Outre les sujets politiques, les pays qui constituent l’Europe apparaissent donc comme porteurs de règles d’action. Il reste que nous avons constaté l’existence d’une règle constitutive en accord avec le principe de la non-domination. La lecture de l’article où il y est fait référence nous éclaire sur la représentation faite par le journal de cette règle : ce n’est pas d’un principe politique qu’il s’agit, mais encore une fois, d’un principe constitutif du politique.

L’article signé par Didier Hassoux le 8 juin 2004 titre « En Normandie, Fabius joue l'eurosocialiste » ; or, il n’est pas voué à rendre compte des caractéristiques d’un eurosocialisme ; il présente, au contraire, les caractéristiques du leader socialiste, pour l’identifier aux présidentiables du PS : « une intervention par jour durant une petite semaine. Service minimum, donc.
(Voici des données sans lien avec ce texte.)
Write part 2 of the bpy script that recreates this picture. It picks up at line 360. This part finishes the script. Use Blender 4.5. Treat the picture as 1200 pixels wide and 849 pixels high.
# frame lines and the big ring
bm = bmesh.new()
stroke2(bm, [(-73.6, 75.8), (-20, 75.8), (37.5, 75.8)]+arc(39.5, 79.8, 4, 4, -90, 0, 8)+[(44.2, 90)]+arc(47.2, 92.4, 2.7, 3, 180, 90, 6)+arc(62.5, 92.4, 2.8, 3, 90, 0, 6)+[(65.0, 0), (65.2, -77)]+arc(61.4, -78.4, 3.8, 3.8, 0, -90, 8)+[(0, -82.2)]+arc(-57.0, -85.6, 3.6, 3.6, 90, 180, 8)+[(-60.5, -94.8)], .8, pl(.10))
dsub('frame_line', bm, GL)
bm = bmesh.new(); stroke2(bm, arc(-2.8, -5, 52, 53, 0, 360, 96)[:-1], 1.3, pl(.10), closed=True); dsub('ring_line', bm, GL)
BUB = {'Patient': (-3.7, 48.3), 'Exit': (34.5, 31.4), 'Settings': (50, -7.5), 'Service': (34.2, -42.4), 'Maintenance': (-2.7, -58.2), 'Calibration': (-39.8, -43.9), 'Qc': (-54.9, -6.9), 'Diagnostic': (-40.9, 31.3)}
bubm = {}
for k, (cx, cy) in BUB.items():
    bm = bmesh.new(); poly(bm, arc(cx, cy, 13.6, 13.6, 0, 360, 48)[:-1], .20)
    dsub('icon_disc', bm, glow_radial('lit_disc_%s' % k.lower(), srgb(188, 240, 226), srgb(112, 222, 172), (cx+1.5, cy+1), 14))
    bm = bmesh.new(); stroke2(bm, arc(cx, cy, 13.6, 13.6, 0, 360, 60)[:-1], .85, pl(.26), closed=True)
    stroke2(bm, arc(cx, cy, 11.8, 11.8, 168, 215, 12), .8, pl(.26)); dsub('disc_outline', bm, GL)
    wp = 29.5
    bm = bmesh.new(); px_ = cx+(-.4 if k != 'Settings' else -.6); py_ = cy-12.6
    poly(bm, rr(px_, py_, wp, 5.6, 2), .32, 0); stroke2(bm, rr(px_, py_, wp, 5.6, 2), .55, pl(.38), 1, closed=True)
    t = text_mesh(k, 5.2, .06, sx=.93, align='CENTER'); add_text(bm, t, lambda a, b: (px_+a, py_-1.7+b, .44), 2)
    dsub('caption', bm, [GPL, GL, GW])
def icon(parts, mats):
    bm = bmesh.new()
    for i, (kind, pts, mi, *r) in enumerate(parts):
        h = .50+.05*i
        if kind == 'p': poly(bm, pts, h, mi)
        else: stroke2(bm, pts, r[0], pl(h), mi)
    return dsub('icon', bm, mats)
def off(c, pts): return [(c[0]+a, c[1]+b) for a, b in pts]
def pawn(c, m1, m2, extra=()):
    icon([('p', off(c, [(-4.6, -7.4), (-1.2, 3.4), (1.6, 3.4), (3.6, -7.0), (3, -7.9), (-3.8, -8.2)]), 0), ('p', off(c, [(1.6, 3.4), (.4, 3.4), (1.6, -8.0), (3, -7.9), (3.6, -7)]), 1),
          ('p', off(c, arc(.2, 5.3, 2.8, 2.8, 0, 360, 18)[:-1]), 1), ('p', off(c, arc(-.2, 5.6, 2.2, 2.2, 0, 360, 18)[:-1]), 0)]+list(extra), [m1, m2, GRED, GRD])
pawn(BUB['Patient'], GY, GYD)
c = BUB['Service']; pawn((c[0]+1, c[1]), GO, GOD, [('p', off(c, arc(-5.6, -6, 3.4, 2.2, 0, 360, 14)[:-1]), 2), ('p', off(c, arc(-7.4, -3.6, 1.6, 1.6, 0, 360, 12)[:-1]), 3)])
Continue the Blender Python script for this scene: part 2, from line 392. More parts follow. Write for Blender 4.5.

Pas plus ni moins que les autres présidentiables du PS, fait valoir son entourage ».

Pour finir l’article avec une question encore plus explicite : « L'opposant serait-il en train de devenir candidat ? ». La règle constitutive ne se trouve donc pas dans le principe de l’eurosocialisme, mais dans le verbe « jouer ».

L’ensemble des règles représentées dans ce journal se distribue de la manière suivante :

Libération    
Règles régulatives Forme discursive Groupes désignés
Vie Publique    
Règles d’action politique Appeler au vote sanction PS
  Faire un sermon Jospin, PS
  Faire "un clip" PS
  Faire venir les télés (UMP) UMP
  Faire un dernier tour Juppé, UMP
  Feindre l'indifférence Raffarin, UMP
  Fuir ses responsabilités Raffarin, UMP
Donner des leçons Jospin, PS
Faire campagne Jospin
Le mythe de l’union politique DSK, PS
Oublier le scrutin Gouvernement
S’opposer à une réforme PS
Rappeler une tradition Krivine, LCR
Règles constitutives  
Principe de la non-domination    
  Une réhabilitation Jospin
  Équité médiatique  
  Jouer l’eurosocialisme Fabius, PS

Notes
476.

Daniel Cohn-Bendit s’est montré partisan d’un rapprochement entre le Parti Socialiste et l’UDF (centriste) de François Bayrou lors des récentes élections présidentielles françaises (mai 2007). Ce rapprochement était, entre autres, justifié par l’européanisme qu’incarnerait, aux yeux de Cohn-Bendit, François Bayrou.